I am sure I will be posting more online tools and sites as I move along in my projects. As both of the above projects have a public component, it is important that I research and absorb as much as I can now in the formative stages.

Monday, March 8, 2010

Rob Bell's Studio...Animation Stages
























I visited Rob Bell's Zomadic Studio again last week. It is always so inspiring to see what he is working on. When I arrived his computer die cutter was working on cutting out segments for an architectural game.


















I felt like I was watching a dance performance as I observed the mechanical arm moved about cutting the wooden lace-like discs.


















I was visiting Rob to commission him to create a portable animation stage for the stop motion claymation classes I will be teaching at Cureton Elementary in Alum Rock, San Jose and in Cupertino in the spring and possibly in the Tenderloin of S.F. at some point. I recently completed teaching animation classes (using iMovies) at Montalvo Arts Center and am preparing to teach similar animation classes across the South Bay. The stage I have made are quite worn (made of cardboard) and it would be great to have a sturdy foldable one that I can transport easily. Here are a few sketch ideas Rob created on the fly while we were brainstorming in his studio:



























After we discussed my project I got to look around his studio a bit. I really enjoyed the detail on this piece below. He told me I could provide an Illustrator file and he could translate that into something his machine could reference to create such intricate etch cutting. I've been dreaming about such detailing on my stage ever since!









































Below is an image of a few of his building toy "blocks". We discussed getting together to think of ways to create elementary/junior high projects that would integrate these components into core curriculum projects. More on this later.

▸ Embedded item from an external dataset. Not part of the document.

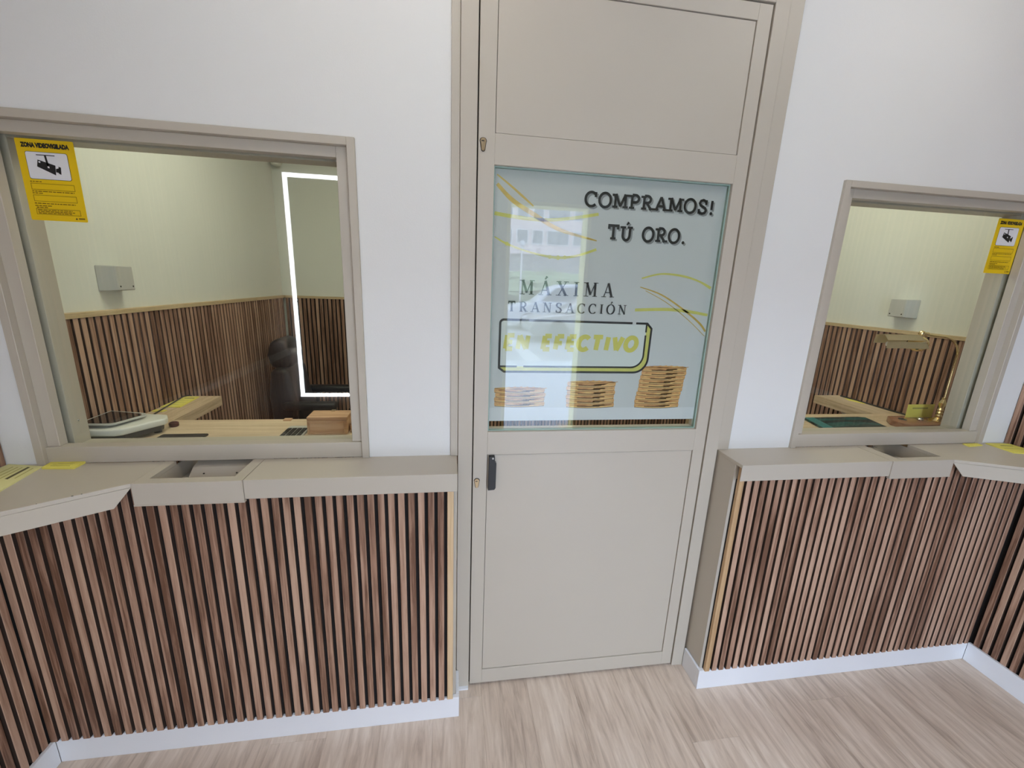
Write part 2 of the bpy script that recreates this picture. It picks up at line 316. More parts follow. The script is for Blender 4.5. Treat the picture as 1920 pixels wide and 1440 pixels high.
B().box(0.049, 0.055, 0.140, yd1, 1.073, 1.902).box(0.809, 0.815, 0.140, yd1, 1.073, 1.902).box(0.049, 0.815, 0.140, yd1, 1.073, 1.079).box(0.049, 0.815, 0.140, yd1, 1.896, 1.902).build('glazing_bead', 'beige', dr)
def lock(z, nm):
    l = B(); pts = []
    r, rs, zc = 0.0085, 0.005, z - 0.009
    for k in range(13): a = -0.5 + k * (PI + 1.0) / 12; pts.append((0.015 + r * math.cos(a), zc + r * math.sin(a)))
    for k in range(7): a = PI + k * PI / 6; pts.append((0.015 + rs * math.cos(a), z - 0.0295 + rs * math.sin(a)))
    l.prism(pts, yd0 - 0.0045, yd0, 'y'); o = l.build('lock_cylinder', 'lock', dr, bevel=0.0006, seg=1)
    B().box(0.0095, 0.0175, yd0 - 0.0049, yd0 - 0.0044, zc - 0.0012, zc + 0.0012).build('key_slot', 'sign_black', o)
    o2 = B().prism([(0.015 + (p[0] - 0.015) * 1.22, z - 0.018 + (p[1] - z + 0.018) * 1.1) for p in pts], yd0 - 0.0008, yd0 + 0.001, 'y').build('lock_recess', 'sign_black', o)
lock(1.970, 'a'); lock(0.903, 'b')
hd = B().prism([(0.0545, 0.988), (0.0745, 0.9885), (0.0748, 0.968), (0.0800, 0.965), (0.0795, 0.872), (0.0755, 0.8655), (0.0535, 0.864)], 0.098, yd0 + 0.003, 'y').build('pull_handle', 'black', dr, bevel=0.0012)
hd['label'] = 'black plastic pull handle'
B().ball((0.0675, 0.0975, 0.9835), (0.0036, 0.0018, 0.0036)).build('screw', 'steel', hd, smooth=True)
# ------------------------------------------------------------------ poster film inside the door glass (flat print)
YP = 0.1385
po = thing('window_poster', (0.43, YP, 1.095), 'grey gold-buying poster with coin stacks stuck inside the door glass', 'poster')
B().box(0.053, 0.811, YP, YP + 0.0008, 1.105, 1.898).build('film', 'film', po)
class Pr:
    """flat print on the poster, in x/z, one thin layer"""
    def __init__(s, layer): s.b = B(); s.y = YP - 0.00025 * layer
    def poly(s, pts, mi=0): s.b.poly([(x, s.y, z) for x, z in pts], mi); return s
    def ribbon(s, pts, w, closed=False):
        s.y -= 0.000012
        ws0 = w if isinstance(w, (list, tuple)) else [w] * len(pts); P, ws = [], []
        for q, wq in zip(pts, ws0):
            if not P or (Vector(q) - P[-1]).length > 1e-6: P.append(Vector(q)); ws.append(wq)
        if closed and (P[0] - P[-1]).length < 1e-6: P.pop(); ws.pop()
        n = len(P); Lp, Rp = [], []
        for i in range(n):
            a = P[i] - P[i - 1] if (i or closed) else P[1] - P[0]; c = P[(i + 1) % n] - P[i] if (i < n - 1 or closed) else P[i] - P[i - 1]
            a.normalize(); c.normalize(); t = a + c
            t = c if t.length < 1e-4 else t.normalized(); nn = Vector((-t.y, t.x)); k = 1 / max(0.45, nn.dot(Vector((-c.y, c.x))))
            Lp.append(P[i] + nn * ws[i] / 2 * k); Rp.append(P[i] - nn * ws[i] / 2 * k)
        for i in range(n if closed else n - 1):
            j = (i + 1) % n; s.poly([Lp[i], Rp[i], Rp[j], Lp[j]])
        return s
    def build(s, name, m, label=None, parent=None):
        o = s.b.build(name, m, parent or po)
        if label: o['label'] = label
        return o
def arc(cx, cy, rx, ry, a0, a1, n=14): return [(cx + rx * math.cos(math.radians(a0 + (a1 - a0) * k / n)), cy + ry * math.sin(math.radians(a0 + (a1 - a0) * k / n))) for k in range(n + 1)]
O_ = arc(0.5, 0.5, 0.46, 0.5, 0, 360, 28)[:-1]
S_ = [(.68, .80), (.60, .93), (.40, 1.0), (.20, .93), (.12, .76), (.22, .60), (.42, .51), (.62, .41), (.71, .24), (.62, .07), (.40, 0), (.18, .05), (.08, .20)]
# glyph: width, strokes (pts, closed, style), horizontal serifs, vertical ticks, dots
GL = {
 'C': (.92, [(arc(.5, .5, .46, .5, 42, 318, 22), 0, '')], [], [(.84, .84), ], []),
 'O': (1.0, [(O_, 1, '')], [], [], []),
 'M': (1.12, [([(.14, 0), (.16, 1)], 0, 't'), ([(.16, 1), (.56, .12)], 0, 'k'), ([(.56, .12), (.96, 1)], 0, 't'), ([(.96, 1), (.98, 0)], 0, 'k')], [(.14, 0), (.98, 0), (.10, 1), (1.02, 1)], [], []),
 'P': (.82, [([(.2, 0), (.2, 1)], 0, 'k'), ([(.2, 1)] + arc(.45, .74, .3, .26, 90, -90, 10) + [(.2, .48)], 0, '')], [(.2, 0), (.14, 1)], [], []),
 'R': (.92, [([(.2, 0), (.2, 1)], 0, 'k'), ([(.2, 1)] + arc(.45, .75, .28, .25, 90, -90, 10) + [(.2, .5)], 0, ''), ([(.42, .5), (.82, 0)], 0, 'k')], [(.2, 0), (.14, 1), (.84, 0)], [], []),
 'A': (1.0, [([(.12, 0), (.5, 1)], 0, 't'), ([(.5, 1), (.9, 0)], 0, 'k'), ([(.25, .33), (.76, .33)], 0, 't')], [(.12, 0), (.9, 0)], [], []),
 'S': (.80, [(S_, 0, '')], [], [(.68, .84), (.10, .16)], []),
 'T': (.90, [([(.06, 1), (.84, 1)], 0, 'h'), ([(.45, 1), (.45, 0)], 0, 'k')], [(.45, 0)], [(.07, .92), (.83, .92)], []),
 'U': (.96, [([(.18, 1), (.18, .36)] + arc(.48, .36, .3, .36, 180, 360, 12) + [(.78, .36), (.78, 1)], 0, '')], [(.18, 1), (.78, 1)], [], []),
 'X': (1.0, [([(.14, 1), (.86, 0)], 0, 'k'), ([(.84, 1), (.14, 0)], 0, 't')], [(.14, 1), (.84, 1), (.14, 0), (.86, 0)], [], []),
 'I': (.40, [([(.2, 0), (.2, 1)], 0, 'k')], [(.2, 0), (.2, 1)], [], []),
 'N': (1.02, [([(.16, 0), (.16, 1)], 0, 't'), ([(.16, 1), (.84, 0)], 0, 'k'), ([(.84, 0), (.84, 1)], 0, 't')], [(.16, 0), (.12, 1), (.84, 1)], [], []),
 'E': (.80, [([(.2, 0), (.2, 1)], 0, 'k'), ([(.2, .0), (.74, .0)], 0, 'h'), ([(.2, .5), (.66, .5)], 0, 'h'), ([(.2, 1), (.74, 1)], 0, 'h')], [], [], []),
 'F': (.78, [([(.2, 0), (.2, 1)], 0, 'k'), ([(.2, .48), (.66, .48)], 0, 'h'), ([(.2, 1), (.74, 1)], 0, 'h')], [], [], []),
 'V': (.92, [([(.12, 1), (.46, 0)], 0, 'k'), ([(.46, 0), (.82, 1)], 0, 'k')], [], [], []),
 '!': (.42, [([(.2, 1), (.2, .32)], 0, 'k')], [], [], [(.2, .05)]),
 '.': (.40, [], [], [], [(.18, .05)]),
 ' ': (.55, [], [], [], []),
}
ACC = {'Ú': 'U', 'Á': 'A', 'Ó': 'O'}
def lettering(text, x0, x1, zb, h, thick, thin, serif, layer, m, name, track=0.0, slant=0.0, dx=0.0, dz=0.0, label=None, inset=0.0):
    p = Pr(layer); word = ''
    def flush():
        if word: p.build(name, m, label and label + ' ' + word)
        else: p.b.bm.free()
    adv = [GL[ACC.get(c, c)][0] + track for c in text]; tot = sum(adv) - track; sx = (x1 - x0) / tot; x = x0
    def T(q, ox): return (ox + q[0] * sx + q[1] * h * slant + dx, zb + (inset + q[1] * (1 - 2 * inset)) * h + dz)
    for c, a in zip(text, adv):
        if c == ' ': flush(); p = Pr(layer); word = ''; x += a * sx; continue
        word += c
        w, st, hs, vt, dots = GL[ACC.get(c, c)]; midx = 0.48
        for pts, closed, sty in st:
            P = [T(q, x) for q in pts]
            if sty == 't': ww = thin
            elif sty in 'kh' and sty: ww = thick if sty == 'k' else max(thin, thick * 0.8)
            else:
                ww = []
                n = len(P)
                for i in range(n):
                    a_ = P[(i + 1) % n] if (i < n - 1 or closed) else P[i]; b_ = P[i - 1] if (i or closed) else P[i]
                    d = Vector(a_) - Vector(b_); k = abs(d.y) / max(1e-9, d.length); ww.append(thin + (thick - thin) * k ** 1.3)
            p.ribbon(P, ww, bool(closed))
        if serif:
            sl, sth = serif
            for q in hs:
                u = T(q, x); z = u[1] + (sth / 2 if q[1] < .5 else -sth / 2) ; p.ribbon([(u[0] - sl / 2, z), (u[0] + sl / 2, z)], sth)
            for q in vt:
                u = T(q, x); p.ribbon([(u[0], u[1] - sl * 0.42), (u[0], u[1] + sl * 0.42)], max(sth, thin))
        for q in dots:
            u = T(q, x); p.poly(arc(u[0], u[1], thick * .62, thick * .62, 0, 360, 12)[:-1])
        if c in ACC: u, v = T((midx - .02, 1.10), x), T((midx + .16, 1.30), x); p.ribbon([u, v], [thick * .5, thick * .95])
        x += a * sx
    flush()
lettering('COMPRAMOS!', 0.337, 0.775, 1.811, 0.041, .0080, .0080, (.0175, .0066), 5, 'p_shadow', 'lettering_shadow', .18, dx=.0055, dz=-.0045)
lettering('COMPRAMOS!', 0.337, 0.775, 1.811, 0.041, .0080, .0080, (.0175, .0066), 6, 'p_black', 'lettering', .18, label='black slab lettering reading')
lettering('TÚ ORO.', 0.421, 0.690, 1.716, 0.042, .0083, .0083, (.0180, .0068), 5, 'p_shadow', 'lettering_shadow', .2, dx=.0055, dz=-.0045)
lettering('TÚ ORO.', 0.421, 0.690, 1.716, 0.042, .0083, .0083, (.0180, .0068), 6, 'p_black', 'lettering', .2, label='black slab lettering reading')
lettering('MÁXIMA', 0.146, 0.456, 1.534, 0.045, .0078, .0028, (.0165, .0022), 6, 'p_black', 'lettering', .62, label='black serif lettering reading')
lettering('TRANSACCIÓN', 0.106, 0.508, 1.479, 0.031, .0058, .0022, (.0105, .0018), 6, 'p_black', 'lettering', .48, label='black serif lettering reading')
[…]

I also met an artist, Chris Palmer at Rob's studio. He gave me the coolest fold up business card, which should not have surprised me as he is an origami artist. I loved the title on his card "Designer Geometer Ornamentalist Folder" His website is www.shadowfolds.com. His work takes my breath away. It really relates to the textile exploration I will be doing as he folds in fabric as well as paper. I'll be exploring his Flickr site more soon!